Liesel caught me staring at the walls, catatonic, and asked me what was 
wrong. In a choked, stunned voice, I told her. Her face went completely 
blank.

"You're joking. Please tell me you're joking."

I staggered out to the car again, shellshocked and blind, occasionally 
twitching. David couldn't believe it either. I crawled back into my nest 
in the back seat, stifling the urge to pitch myself in front of the car. 

Full of blind optimism, numb butts, and gritted teeth, we resigned 
ourselves to the last stretch of road between ourselves and Bru-Say.
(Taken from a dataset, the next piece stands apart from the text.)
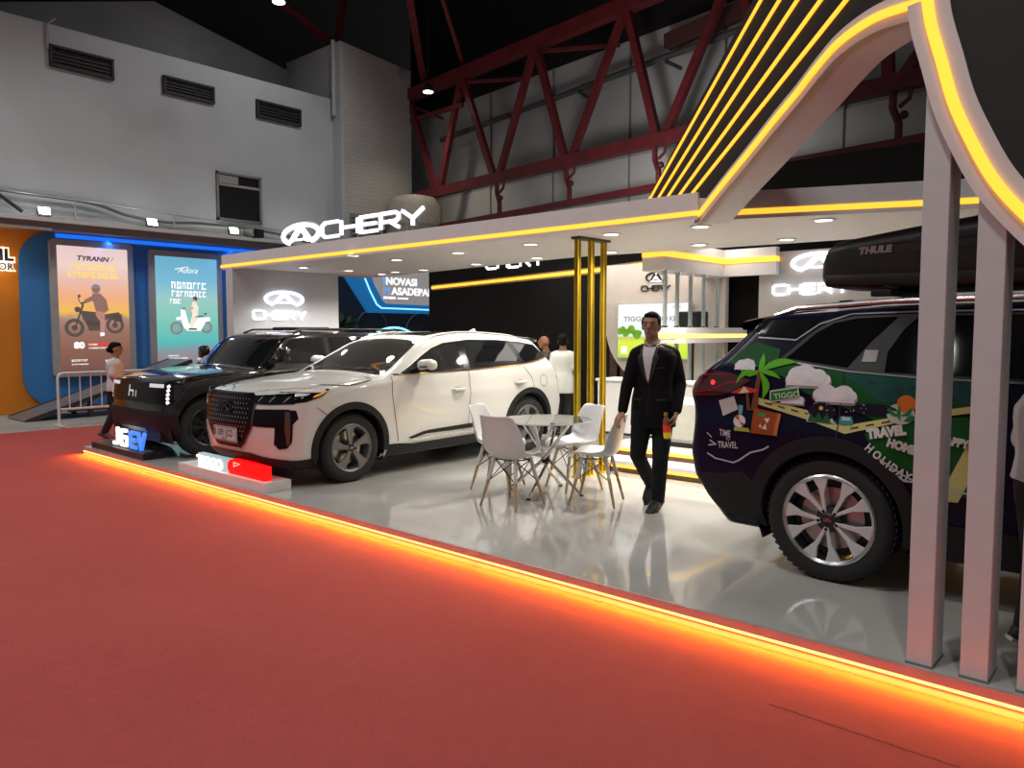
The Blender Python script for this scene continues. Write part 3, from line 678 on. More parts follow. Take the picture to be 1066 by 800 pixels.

I'd 
previously been worried we'd wake him up after he'd gone to bed; now I 
was worried we'd miss him before he left for work. It's difficult to time 
your arrival to hit that vaguely-defined period between waking your host 
up and before he goes off to pursue gainful employment. By this time, 
however, it was pushing 6.30 in the morning, we'd just passed the 
fifteenth of twenty-eight exits for Galbraith Road, we were tired, 
hungry, and out of Doritos. It was time for drastic action. 

It was like that scene in "Airplane!" when Robert Stack talks Robert Hays 
through landing the  plane. Except Bru-Say on his cell phone, barefoot in 
his driveway, was a far, far more welcome sight to three grumpy, weary 
travellers than ever rolling credits could be.